Does $\lim_{n\rightarrow\infty} (\frac{1}{n+a} + \frac{1}{n+2a} + \cdots + \frac{1}{n+na}) $ converge?

Question

I want to check whether $\lim_{n\rightarrow\infty} (\frac{1}{n+a} + \frac{1}{n+2a} + \cdots + \frac{1}{n+na}) $ converges or not. (a is a positive constant number.) If it converges, how to find the value it converges?
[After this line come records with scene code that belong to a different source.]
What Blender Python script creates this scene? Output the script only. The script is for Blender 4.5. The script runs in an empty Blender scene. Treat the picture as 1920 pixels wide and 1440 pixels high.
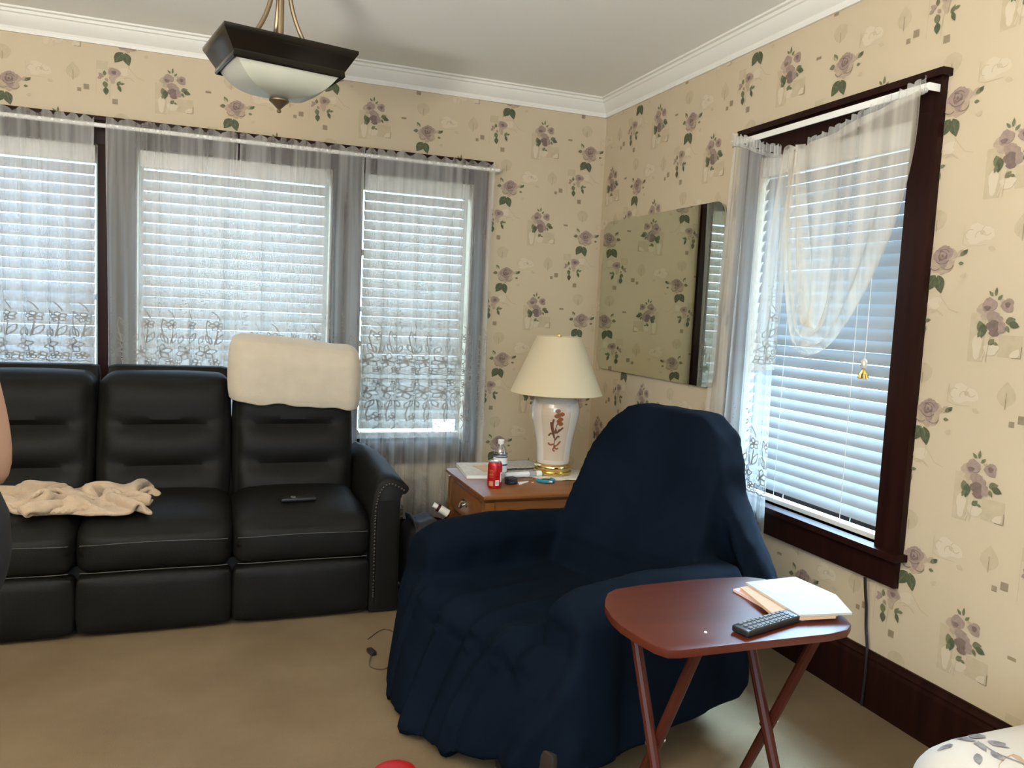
import bpy, bmesh, math, random
import numpy as np
from mathutils import Vector, Matrix, noise as mnoise
sc = bpy.context.scene
COL = sc.collection
PI = math.pi
sin, cos = math.sin, math.cos
V = Vector

# ------------------------------------------------------------------ helpers
def tag(o, label=None, cat=None, group=None, kind=None):
    if label: o['label'] = label
    if cat: o['category'] = cat
    if group: o['group'] = group
    if kind: o['kind'] = kind
    return o

def thing(name, label, cat, loc=(0, 0, 0), rz=0.0, group=None):
    o = bpy.data.objects.new(name, None)
    o.empty_display_size = 0.05
    COL.objects.link(o)
    o.location = loc
    o.rotation_euler = (0, 0, rz)
    return tag(o, label, cat, group)

class MB:
    """collects shapes, then links them as ONE mesh object"""
    def __init__(s):
        s.v = []; s.f = []; s.m = []
    def add(s, verts, faces, mi=0):
        b = len(s.v)
        s.v += [tuple(p) for p in verts]
        s.f += [tuple(i + b for i in f) for f in faces]
        s.m += [mi] * len(faces)
        return s
    def box(s, x0, x1, y0, y1, z0, z1, mi=0):
        vs = [(x, y, z) for z in (z0, z1) for y in (y0, y1) for x in (x0, x1)]
        return s.add(vs, [(0, 2, 3, 1), (4, 5, 7, 6), (0, 1, 5, 4), (2, 6, 7, 3), (0, 4, 6, 2), (1, 3, 7, 5)], mi)
    def tube(s, pts, r, n=10, mi=0, cap=True):
        pts = [V(p) for p in pts]
        rs = r if isinstance(r, (list, tuple)) else [r] * len(pts)
        b = []; up = None
        for i, p in enumerate(pts):
            t = (pts[min(i + 1, len(pts) - 1)] - pts[max(i - 1, 0)]).normalized()
            if up is None:
                up = V((0, 0, 1)) if abs(t.z) < .9 else V((1, 0, 0))
            a = (up - t * up.dot(t)).normalized(); c = t.cross(a); up = a
            b.append([p + (a * cos(k * 2 * PI / n) + c * sin(k * 2 * PI / n)) * rs[i] for k in range(n)])
        vs = [q for ring in b for q in ring]; fs = []
        for i in range(len(pts) - 1):
            for k in range(n):
                k2 = (k + 1) % n
                fs.append((i * n + k, i * n + k2, (i + 1) * n + k2, (i + 1) * n + k))
        if cap:
            fs.append(tuple(range(n))[::-1]); fs.append(tuple((len(pts) - 1) * n + k for k in range(n)))
        return s.add(vs, fs, mi)
    def lathe(s, prof, c=(0, 0, 0), n=48, mi=0, cap=True, rf=None):
        vs = []; fs = []
        for r, z in prof:
            for k in range(n):
                a = 2 * PI * k / n
                q = r * (rf(a, z) if rf else 1)
                vs.append((c[0] + q * cos(a), c[1] + q * sin(a), c[2] + z))
        for i in range(len(prof) - 1):
            for k in range(n):
                k2 = (k + 1) % n
                fs.append((i * n + k, i * n + k2, (i + 1) * n + k2, (i + 1) * n + k))
        if cap:
            fs.append(tuple(range(n))[::-1]); fs.append(tuple((len(prof) - 1) * n + k for k in range(n)))
        return s.add(vs, fs, mi)
    def grid(s, fn, nu, nv, mi=0):
        vs = [fn(i / nu, j / nv) for j in range(nv + 1) for i in range(nu + 1)]
        w = nu + 1
        fs = [(j * w + i, j * w + i + 1, (j + 1) * w + i + 1, (j + 1) * w + i) for j in range(nv) for i in range(nu)]
        return s.add(vs, fs, mi)
    def prism(s, poly, z0, z1, mi=0):
        n = len(poly)
        vs = [(x, y, z0) for x, y in poly] + [(x, y, z1) for x, y in poly]
        fs = [tuple(range(n))[::-1], tuple(range(n, 2 * n))] + [(i, (i + 1) % n, n + (i + 1) % n, n + i) for i in range(n)]
        return s.add(vs, fs, mi)
    def rbox(s, c, size, r, seg=10, puff=0.0, mi=0, fn=None, rot=None):
        """rounded, optionally puffed box; fn deforms a local point"""
        hx, hy, hz = [d / 2 for d in size]
        r = min(r, hx, hy, hz)
        bm = bmesh.new(); bmesh.ops.create_cube(bm, size=2)
        bmesh.ops.subdivide_edges(bm, edges=bm.edges[:], cuts=seg, use_grid_fill=True)
        vs = []
        for v in bm.verts:
            # cluster samples to the rounded rim
            q = V([math.copysign(abs(t) ** .8, t) for t in v.co])
            p = V((q.x * hx, q.y * hy, q.z * hz))
            core = V((max(-hx + r, min(hx - r, p.x)), max(-hy + r, min(hy - r, p.y)), max(-hz + r, min(hz - r, p.z))))
            d = p - core
            if d.length > 1e-9:
                p = core + d.normalized() * r
            if puff:
                e = (1 - q.x ** 2), (1 - q.y ** 2), (1 - q.z ** 2)
                p = p + V((math.copysign(puff * e[1] * e[2], q.x) * abs(q.x) ** 3, math.copysign(puff * e[0] * e[2], q.y) * abs(q.y) ** 3,
                           math.copysign(puff * e[0] * e[1], q.z) * abs(q.z) ** 3))
            if fn: p = V(fn(p, q))
            if rot: p = rot @ p
            vs.append(p + V(c))
        fs = [tuple(v.index for v in f.verts) for f in bm.faces]
        bm.free()
        return s.add(vs, fs, mi)
    def build(s, name, mats, parent=None, smooth=True, bevel=0, loc=None, rz=None, auto=35, weld=True):
        me = bpy.data.meshes.new(name)
        me.from_pydata(s.v, [], s.f)
        mats = mats if isinstance(mats, (list, tuple)) else [mats]
        for m in mats: me.materials.append(m)
        if len(mats) > 1: me.polygons.foreach_set('material_index', s.m)
        bm = bmesh.new(); bm.from_mesh(me)
        if weld:
            bmesh.ops.remove_doubles(bm, verts=bm.verts[:], dist=1e-6)
            bmesh.ops.recalc_face_normals(bm, faces=bm.faces[:])
        if bevel:
            es = [e for e in bm.edges if len(e.link_faces) == 2 and e.calc_face_angle(0) > .6]
            bmesh.ops.bevel(bm, geom=es, offset=bevel, segments=2, profile=.7, affect='EDGES', clamp_overlap=True)
        if smooth:
            for f in bm.faces: f.smooth = True
            for e in bm.edges:
                if len(e.link_faces) == 2 and e.calc_face_angle(0) > math.radians(auto): e.smooth = False
        bm.to_mesh(me); bm.free()
        o = bpy.data.objects.new(name, me); COL.objects.link(o)
        if parent: o.parent = parent
        if loc is not None: o.location = loc
        if rz is not None: o.rotation_euler = (0, 0, rz)
        return o

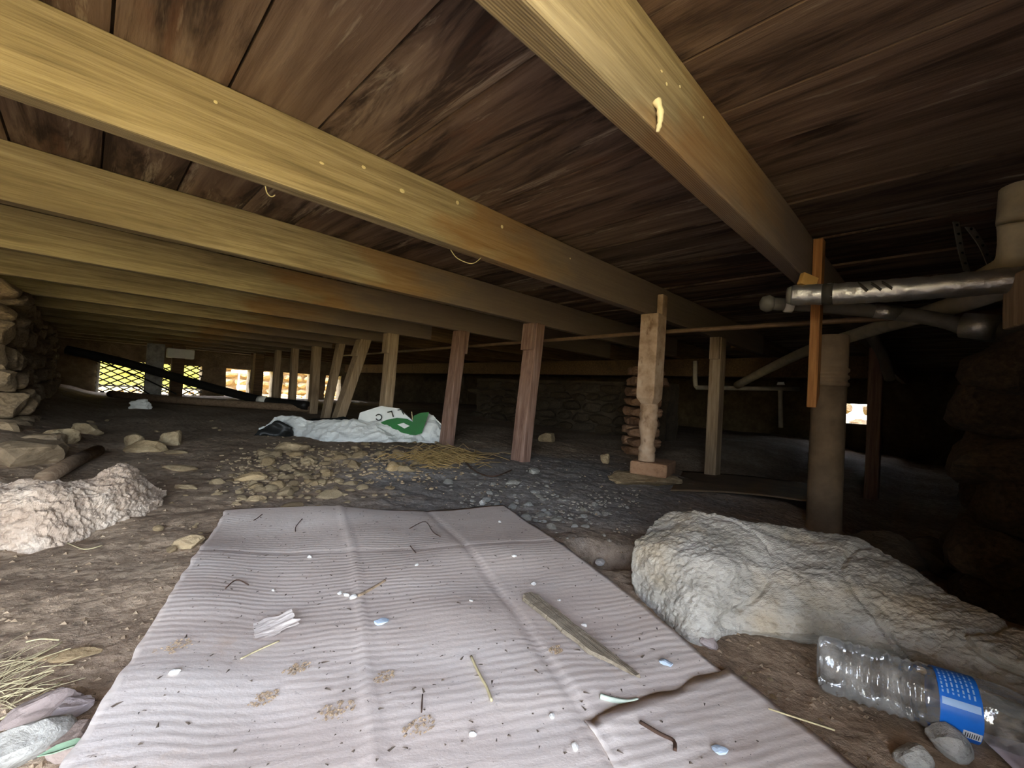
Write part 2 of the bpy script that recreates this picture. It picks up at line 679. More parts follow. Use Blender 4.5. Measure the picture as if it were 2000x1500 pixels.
def loft_mesh(name, rings, mat, nu=64, nv=64, disp=None, smooth=False, tight=.5):
    """A closed body through rings of corner points (all with the same count), the ends drawn together."""
    m_ = len(rings)
    k = len(rings[0])
    rows = []
    for i in range(nu + 1):
        t = (m_ - 1) * i / nu
        ctrl = [cr([r[j] for r in rings], t) for j in range(k)]
        row = []
        for j in range(nv):
            s = k * j / nv
            a = int(s)
            u = s - a
            p0, p1, p2, p3 = ctrl[(a - 1) % k], ctrl[a % k], ctrl[(a + 1) % k], ctrl[(a + 2) % k]
            c = .5 * ((2 * p1) + (p2 - p0) * u + (2 * p0 - 5 * p1 + 4 * p2 - p3) * u * u + (3 * p1 - p0 - 3 * p2 + p3) * u ** 3)
            l = p1.lerp(p2, u)
            row.append(l.lerp(c, tight))
        rows.append(row)
    V = [p for r in rows for p in r]
    Fc = []
    for i in range(nu):
        for j in range(nv):
            a = i * nv + j
            b = i * nv + (j + 1) % nv
            Fc.append((a, a + nv, b + nv, b))
    # caps: rings shrinking towards the centre
    for end in (0, nu):
        base = [end * nv + j for j in range(nv)]
        cen = sum((V[i] for i in base), Vector()) / nv
        ring = base
        for sft in (.75, .45, .18):
            new = []
            for i in base:
                V.append(cen + (V[i] - cen) * sft)
                new.append(len(V) - 1)
            for j in range(nv):
                q = (ring[j], ring[(j + 1) % nv], new[(j + 1) % nv], new[j])
                Fc.append(q if end == 0 else q[::-1])
            ring = new
        V.append(cen)
        for j in range(nv):
            q = (ring[j], ring[(j + 1) % nv], len(V) - 1)
            Fc.append(q if end == 0 else q[::-1])
    me = mesh(name, V, Fc, mat, smooth)
    bm = bmesh.new()
    bm.from_mesh(me)
    bmesh.ops.recalc_face_normals(bm, faces=bm.faces)
    if disp:
        bm.normal_update()
        new = [v.co + v.normal * disp(v.co, v.normal) for v in bm.verts]
        for v, p in zip(bm.verts, new):
            v.co = p
    bm.to_mesh(me)
    bm.free()
    return me


def recentre(o):
    """Move a mesh object's origin to the middle of its footprint."""
    me = o.data
    lo = Vector((min(v.co.x for v in me.vertices), min(v.co.y for v in me.vertices), min(v.co.z for v in me.vertices)))
    hi = Vector((max(v.co.x for v in me.vertices), max(v.co.y for v in me.vertices), max(v.co.z for v in me.vertices)))
    c = Vector(((lo.x + hi.x) / 2, (lo.y + hi.y) / 2, lo.z))
    me.transform(Matrix.Translation(-c))
    o.location = c
    return o


# ------------------------------------------------------------------ the setting: ground
def axis_steps(lo, flo, fhi, hi, fine, coarse):
    out = list(np.arange(flo, fhi, fine))
    x = flo
    st = fine
    while x > lo:
        st = min(coarse, st * 1.15)
        x -= st
        out.insert(0, max(x, lo))
    x = out[-1]
    st = fine
    while x < hi:
        st = min(coarse, st * 1.12)
        x += st
        out.append(min(x, hi))
    return out


def build_floor():
    xs = axis_steps(-1.95, -.35, 2.5, XR + .3, .011, .12)
    ys = axis_steps(-.65, -.15, 3.0, YB + .3, .011, .12)
    V = []
    for y in ys:
        for x in xs:
            z = ground_z(x, y)
            z += .005 * noise.fractal(Vector((x * 14, y * 14, 1.3)), 1.0, 2.0, 4)
            z += .004 * max(0, noise.noise(Vector((x * 45, y * 45, 5.3))))
            V.append((x, y, z))
    n = len(xs)
    Fc = [(j * n + i, j * n + i + 1, (j + 1) * n + i + 1, (j + 1) * n + i) for j in range(len(ys) - 1) for i in range(n - 1)]
    return struct(ob('floor', mesh('floor', V, Fc, 'dirt', True)), 'bare brown dirt floor with a grey patch and grit', 'dirt floor')


build_floor()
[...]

And if not, why?

Answer 1

Notice that we have a Riemann sum

$$\sum_{k=1}^n \frac{1}{n + ak} = \frac{1}{n} \sum_{k=1}^n \frac{1}{1 + a(k/n)}\to \int_0^1 \frac{dx}{1 + ax} = \frac{1}{a} \log(1+a)$$

Answer 2

This is the limit of a Riemann sum: $$\lim_{n\rightarrow\infty} (\frac{1}{n+a} + \frac{1}{n+2a} + \cdots + \frac{1}{n+na})=\frac{1}{a}\lim_{n\rightarrow\infty}\frac{a}{n}\sum_{k=1}^n\frac{1}{1+\frac{ka}{n}}\\=\frac{1}{a}\int_0^a\frac{dx}{1+x}=\frac{\ln(a+1)}{a}.$$

Answer 3

Since $$ \sum_{k=1}^n\frac1k=\gamma+\log(n)+O\!\left(\frac1n\right) $$ we get $$ \begin{align} \lim_{n\to\infty}\sum_{k=1}^n\frac1{n+ka} &=\lim_{n\to\infty}\frac1a\sum_{k=1}^n\frac1{\frac na+k}\\ &=\frac1a\lim_{n\to\infty}\sum_{k=\frac na+1}^{\frac na+n}\frac1k\\ &=\lim_{n\to\infty}\frac1a\left[\log\left(\frac{\frac na+n}{\frac na}\right)+O\!\left(\frac1n\right)\right]\\[9pt] &=\frac1a\log(a+1) \end{align} $$

Answer 4

$\frac{1}{n+a}+\dots+\frac{1}{n+an} = (\frac{1}{1}+\frac{1}{2}+\dots+\frac{1}{n+na})-(\frac{1}{1}+\frac{1}{2}+\dots+\frac{1}{n+a-1})$

$= \log(n+na)-\log(n+a-1)+o(1) = \log(\frac{n(a+1)}{n+a-1})+o(1)$, so the limit as $n \to \infty$ is $\log(a+1)$, since $\log$ is continuous.

Answer 5

Subtracting out $1$ as $1/n$ from each term leaves $\sum_{k=1}^n\frac{-ka}{n(n+ka)}$. Cancelling the $-a$ factor gives a positive sum bounded above by $\sum_k\frac{k}{n^2}=\frac{1}{2}+o(1)$, so yes, the original limit converges.